The competition between disorder and elasticity leads to glassy physics. This physics manifests itself in the static properties, leading to phases such as the Bragg glass phase, but also in the dynamics. The disorder leads to pinning at zero temperature, while the divergent barriers of the glass lead to creep motion at finite temperature. Glassiness manifests itself in other ways, such as in the aging of various observables. I will examine these effects both for interfaces and periodic systems.

I-2: Dynamics of the vortex matter in the presence of quenched disorder

Baruch Rosenstein
National Center for Theoretical Sciences and National Chiao Tung University, Taiwan

The Martin-Siggia-Rose method is applied to the Ginzburg-Landau model in the presence of disorder beyond linear response. This allows calculation of the critical current and the I-V curves. The results are different from accepted ones, but are consistent with data in which the (significant) edge contribution is subtracted. The peak effect is interpreted in a way very different from the conventional explanation.

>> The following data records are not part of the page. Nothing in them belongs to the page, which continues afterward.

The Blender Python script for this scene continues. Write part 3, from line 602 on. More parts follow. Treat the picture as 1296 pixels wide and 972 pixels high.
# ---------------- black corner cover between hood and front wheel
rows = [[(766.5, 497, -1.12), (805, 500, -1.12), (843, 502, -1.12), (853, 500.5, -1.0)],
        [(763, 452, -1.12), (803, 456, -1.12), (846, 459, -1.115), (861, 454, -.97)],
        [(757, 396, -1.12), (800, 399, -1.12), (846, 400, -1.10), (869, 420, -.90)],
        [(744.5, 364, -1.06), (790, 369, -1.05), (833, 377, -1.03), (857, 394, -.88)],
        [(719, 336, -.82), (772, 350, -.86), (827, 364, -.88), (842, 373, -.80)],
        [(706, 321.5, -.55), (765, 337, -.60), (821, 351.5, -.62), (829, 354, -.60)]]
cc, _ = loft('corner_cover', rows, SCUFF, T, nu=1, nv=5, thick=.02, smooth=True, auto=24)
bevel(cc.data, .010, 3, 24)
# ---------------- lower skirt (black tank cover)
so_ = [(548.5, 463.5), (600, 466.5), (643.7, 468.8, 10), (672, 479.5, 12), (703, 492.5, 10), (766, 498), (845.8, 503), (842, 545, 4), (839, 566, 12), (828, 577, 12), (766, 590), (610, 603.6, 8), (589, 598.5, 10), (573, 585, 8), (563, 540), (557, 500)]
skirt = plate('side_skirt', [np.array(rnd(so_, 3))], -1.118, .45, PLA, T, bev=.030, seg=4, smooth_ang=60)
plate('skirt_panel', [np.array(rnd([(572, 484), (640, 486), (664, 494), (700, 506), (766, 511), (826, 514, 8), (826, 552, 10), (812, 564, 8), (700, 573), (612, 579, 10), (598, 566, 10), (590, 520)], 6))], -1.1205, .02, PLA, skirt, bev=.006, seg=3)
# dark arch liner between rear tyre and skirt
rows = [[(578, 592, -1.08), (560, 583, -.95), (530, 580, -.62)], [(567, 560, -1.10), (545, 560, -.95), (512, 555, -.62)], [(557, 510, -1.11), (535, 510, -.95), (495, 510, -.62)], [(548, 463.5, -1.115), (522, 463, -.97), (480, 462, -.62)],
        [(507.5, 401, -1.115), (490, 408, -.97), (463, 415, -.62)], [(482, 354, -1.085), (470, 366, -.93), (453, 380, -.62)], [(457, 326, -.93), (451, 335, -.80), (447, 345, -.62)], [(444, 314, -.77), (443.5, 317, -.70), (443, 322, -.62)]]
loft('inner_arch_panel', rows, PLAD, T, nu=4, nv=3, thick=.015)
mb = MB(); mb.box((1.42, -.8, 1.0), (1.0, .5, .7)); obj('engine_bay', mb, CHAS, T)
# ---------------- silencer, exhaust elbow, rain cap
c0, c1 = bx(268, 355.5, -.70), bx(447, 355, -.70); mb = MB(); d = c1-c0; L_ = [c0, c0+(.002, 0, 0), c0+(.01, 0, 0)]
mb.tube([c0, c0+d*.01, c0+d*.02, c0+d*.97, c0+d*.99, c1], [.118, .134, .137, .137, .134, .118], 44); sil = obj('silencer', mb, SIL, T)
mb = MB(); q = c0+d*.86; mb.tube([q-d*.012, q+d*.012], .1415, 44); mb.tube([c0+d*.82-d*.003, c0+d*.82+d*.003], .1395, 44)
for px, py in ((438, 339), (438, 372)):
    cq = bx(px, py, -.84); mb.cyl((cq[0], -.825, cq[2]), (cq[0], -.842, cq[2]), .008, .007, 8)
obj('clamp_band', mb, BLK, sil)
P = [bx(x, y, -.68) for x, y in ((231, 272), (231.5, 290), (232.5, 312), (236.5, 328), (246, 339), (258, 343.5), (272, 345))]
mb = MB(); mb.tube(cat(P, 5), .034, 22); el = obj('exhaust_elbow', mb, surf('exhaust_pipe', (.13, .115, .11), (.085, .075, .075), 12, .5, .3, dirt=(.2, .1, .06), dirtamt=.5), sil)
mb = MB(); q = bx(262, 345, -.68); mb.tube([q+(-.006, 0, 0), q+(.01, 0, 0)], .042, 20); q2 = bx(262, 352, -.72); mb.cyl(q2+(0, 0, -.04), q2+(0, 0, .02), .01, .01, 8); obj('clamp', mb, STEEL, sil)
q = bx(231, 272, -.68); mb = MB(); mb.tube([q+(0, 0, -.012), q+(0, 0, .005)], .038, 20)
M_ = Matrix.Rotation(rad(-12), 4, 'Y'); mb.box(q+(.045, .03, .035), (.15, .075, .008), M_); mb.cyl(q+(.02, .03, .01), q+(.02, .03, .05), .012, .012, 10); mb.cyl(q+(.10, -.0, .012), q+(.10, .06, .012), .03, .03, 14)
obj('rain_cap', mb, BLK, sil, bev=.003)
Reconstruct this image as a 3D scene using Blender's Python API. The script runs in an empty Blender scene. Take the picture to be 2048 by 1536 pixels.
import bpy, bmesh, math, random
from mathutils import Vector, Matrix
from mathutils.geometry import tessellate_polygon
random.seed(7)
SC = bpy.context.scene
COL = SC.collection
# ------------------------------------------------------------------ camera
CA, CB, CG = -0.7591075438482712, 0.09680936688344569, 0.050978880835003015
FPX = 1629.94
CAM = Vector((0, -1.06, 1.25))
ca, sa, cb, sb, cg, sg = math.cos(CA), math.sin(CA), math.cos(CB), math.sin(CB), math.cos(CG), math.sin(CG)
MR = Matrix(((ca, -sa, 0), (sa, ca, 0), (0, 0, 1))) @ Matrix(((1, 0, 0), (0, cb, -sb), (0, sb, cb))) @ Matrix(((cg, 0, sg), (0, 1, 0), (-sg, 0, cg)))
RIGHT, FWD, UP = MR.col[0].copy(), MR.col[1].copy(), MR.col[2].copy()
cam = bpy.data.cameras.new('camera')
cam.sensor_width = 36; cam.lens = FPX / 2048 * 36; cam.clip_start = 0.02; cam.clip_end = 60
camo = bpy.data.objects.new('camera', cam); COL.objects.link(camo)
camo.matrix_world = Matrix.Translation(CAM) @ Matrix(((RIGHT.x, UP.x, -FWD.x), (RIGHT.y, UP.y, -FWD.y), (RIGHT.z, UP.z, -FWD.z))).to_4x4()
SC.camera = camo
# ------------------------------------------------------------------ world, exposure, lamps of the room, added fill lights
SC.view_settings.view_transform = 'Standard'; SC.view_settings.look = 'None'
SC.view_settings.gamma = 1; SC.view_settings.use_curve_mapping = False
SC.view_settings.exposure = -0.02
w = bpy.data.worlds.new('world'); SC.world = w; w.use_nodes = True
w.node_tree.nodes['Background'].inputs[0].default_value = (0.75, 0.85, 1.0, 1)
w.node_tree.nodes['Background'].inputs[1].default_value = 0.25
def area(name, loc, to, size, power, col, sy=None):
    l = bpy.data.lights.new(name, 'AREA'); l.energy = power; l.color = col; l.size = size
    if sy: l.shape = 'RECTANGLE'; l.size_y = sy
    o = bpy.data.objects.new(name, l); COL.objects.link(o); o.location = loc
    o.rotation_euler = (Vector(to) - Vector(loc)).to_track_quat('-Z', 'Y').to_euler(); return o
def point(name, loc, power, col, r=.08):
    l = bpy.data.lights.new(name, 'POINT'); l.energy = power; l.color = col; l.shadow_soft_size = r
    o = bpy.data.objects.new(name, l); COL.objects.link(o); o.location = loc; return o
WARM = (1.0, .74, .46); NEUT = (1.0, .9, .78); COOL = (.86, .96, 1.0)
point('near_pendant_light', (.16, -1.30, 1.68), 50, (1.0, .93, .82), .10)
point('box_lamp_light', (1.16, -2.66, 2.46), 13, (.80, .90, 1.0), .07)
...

I-3: Simulations on dynamics of vortices driven through random media

X. Hu and M.-B. Luo
National Institute for Materials Science, Tsukuba, Japan

Using dynamical computer simulation we have investigated vortex matters in glass states. A genuine continuous depinning transition is observed at zero temperature, which also governs the low-temperature creep motion. With the notion of scaling, we evaluate in high accuracy critical exponents and scaling functions; we observe a non-Arrhenius creep motion for weak collective pinning where Bragg glass (BrG) is stabilized at equilibrium, while for strong pinning the well-known Arrhenius law is recovered. In both cases, a sharp crossover takes place between depinning and creep at low temperatures. The possible relation between the present results and a recent experimental observation of a second-order like phase boundary inside the BrG phase is discussed.

Reference:
M.-B. Luo and X. Hu: cond-mat/0612051

I-4: Dynamics of driven vortices of HTSC : Scaling, friction, viscosity

Atsutaka MAEDA
Department of Basic Sciences, University of Tokyo, Japan

Dynamics and dynamic phase diagram of driven vortices are ones of the most important subjects concerning on the physics and application of high-T_c superconductivity. We investigate I-V characteristics of cuprate superconductors with different types of pinning, anisotropy etc. with particular interest in (1) investigation of the scaling relation proposed quite recently by Luo and Hu, and (2) links to the physics of friction at the solid interface. In terms of the latter interest, we will also discuss the critical current as a function of waiting time. Another important aspect is the movement of the individual vortex, which is dominated by the quasiparticles inside the core. Based on the experimental data, I will discuss the mechanism which dominate the vortex viscosity.